Pensemos en valores que justamente se defienden hoy, como la tolerancia, la
libertad y el diálogo. Pero una tolerancia que no sepa distinguir el bien
del mal sería caótica y auto-destructiva. Del mismo modo, una libertad que
no respete la libertad de los demás y no halle la medida común de nuestras
libertades respectivas, sería anárquica y destruiría la autoridad. El
diálogo que ya no sabe sobre qué dialogar resulta una palabrería vacía.

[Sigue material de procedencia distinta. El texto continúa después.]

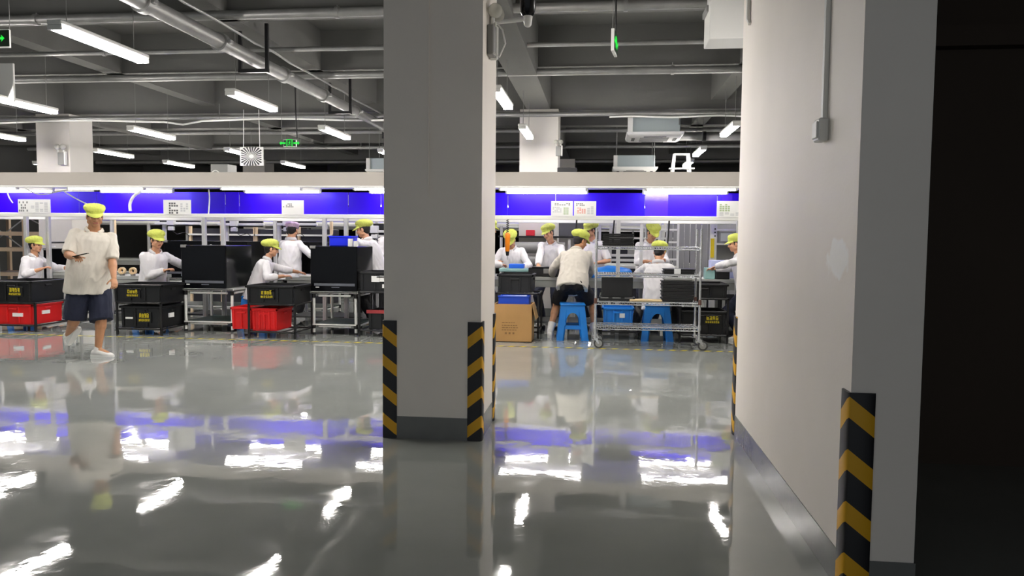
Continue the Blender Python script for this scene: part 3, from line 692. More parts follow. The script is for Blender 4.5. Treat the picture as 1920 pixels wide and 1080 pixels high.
bx('folded_board', (-4.3, 12.3, 1.06), (-3.9, 12.5, 1.075), mat('pale_yellow', (236,236,180), .6), 'pale yellow board held low by the pink-capped worker', 'board')
# on the cabinet beside the pillar
t = thing('storage_bin', 'bright blue bin on top of the cabinet beside the pillar', 'bin', (-3.82, 10.72, 1.222))
B('body', (0, 0, 0), (.32, .3, .145), BLUEB, t, .012); B('rim', (-.008, -.008, .12), (.328, .31, .148), BLUEB, t, .006)
for i, dx in enumerate((.11, .19)):
    tag(MB().cyl((-3.6+dx, 10.66, 1.223), (-3.6+dx, 10.66, 1.33 if i == 0 else 1.3), .035, rb=.035, n=18).build('paper_roll', WHP), ('white roll standing right beside the blue bin on the cabinet', 'shorter white roll near the face of the worker by the pillar')[i], 'roll')
# carton and bin right of the pillar
t = thing('cardboard_carton', 'brown cardboard carton on the floor just right of the pillar', 'carton', (-1.375, 10.12, 0))
m = MB(); w, d, h = .49, .38, .5
for lo, hi in (((0,0,0),(w,.008,h)), ((0,d-.008,0),(w,d,h)), ((0,.008,0),(.008,d-.008,h)), ((w-.008,.008,0),(w,d-.008,h)), ((0,0,0),(w,d,.01))): m.box(lo, hi)
m.build('body', CARD, t, 0)
o = MB().prism([(w, .01, h), (w+.05, .01, h-.2), (w+.055, .36, h-.2), (w, .37, h)], (.006,0,.002)).build('flap', CARD, t); o = MB().prism([(0, .01, h), (-.05, .01, h-.2), (-.055, .36, h-.2), (0, .37, h)], (-.006,0,.002)).build('flap', CARD, t)
m = MB()
for i, (z, a, b) in enumerate(((.25, .1, .27), (.215, .1, .3), (.185, .1, .31), (.155, .1, .3))):
    R = random.Random(i)
    x = a
    while x < b: l = R.uniform(.015, .04); m.box((x, -.001, z), (min(x+l, b), .001, z+.011), CARDI); x += l+.008
for i in range(3): m.box((.14+.05*i, -.001, .105), (.165+.05*i, .001, .13), CARDI)
m.build('print', CARDI, t, 0)
t = thing('storage_bin', 'royal blue bin full of white paper sitting in the cardboard carton', 'bin', (-1.33, 10.17, .43))
m = MB()
for lo, hi in (((0,0,0),(.4,.008,.17)), ((0,.282,0),(.4,.29,.17)), ((0,.008,0),(.008,.282,.17)), ((.392,.008,0),(.4,.282,.17)), ((0,0,0),(.4,.29,.01))): m.box(lo, hi)
m.build('body', BLUEK, t, 0); B('rim', (-.01, -.01, .155), (.41, .0, .175), BLUEK, t, .004)
o = bx('paper_stack', (-1.3, 10.2, .445), (-.96, 10.43, .615), PAPER, 'white paper pile on top of the royal blue bin', 'paper'); o.rotation_euler = (0, rad(-1.2), 0); o.location.z = -.0
# bench-top things in the right bay
bx('black_case', (-1.05, 11.38, .802), (-.6, 11.7, .93), BLK, 'low black case with a grey sticker on the bench left of the bending worker', 'case')
tag(B('case_sticker', (-.83, 11.37, .85), (-.75, 11.381, .92), GREYP), 'grey square sticker on the front of the low black case', 'sticker')
bx('book_stack', (-1.0, 11.36, .93), (-.58, 11.6, .945), BLK, 'flat black lid lying on the low black case', 'lid')
t = thing('glass_tray', 'teal glass tray on the bench in front of the worker with bowed head', 'tray', (-1.5, 11.5, .8))
B('tray', (0, 0, .06), (.5, .4, .11), TEAL, t, .01); B('base', (.03, .03, 0), (.47, .37, .06), BLK, t, .006)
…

Todos estos valores son grandes y fundamentales, pero sólo pueden ser
verdaderos si tienen un punto de referencia que los une y les confiere la
verdadera autenticidad. Este punto de referencia es la síntesis entre Dios y
el cosmos, es la figura de Cristo en la que aprendemos la verdad sobre
nosotros mismos, así como el lugar donde se han de situar todos los demás
valores, por haber descubierto su auténtico significado. Jesucristo es el
punto de referencia que ilumina todos los demás valores. Este es el punto de
llegada del testimonio de este gran Confesor. Así, al final, Cristo nos
indica que el cosmos debe llegar a ser liturgia, gloria de Dios, y que la
adoración es el inicio de la verdadera transformación, de la verdadera
renovación del mundo.
Por eso, quiero concluir con un pasaje fundamental de las obras de san
Máximo: "Adoramos a un solo Hijo, en unión con el Padre y el Espíritu Santo,
como antes de los siglos, ahora y en todos los siglos, y por los siglos de
los siglos. ¡Amén!" (PG 91, c. 269).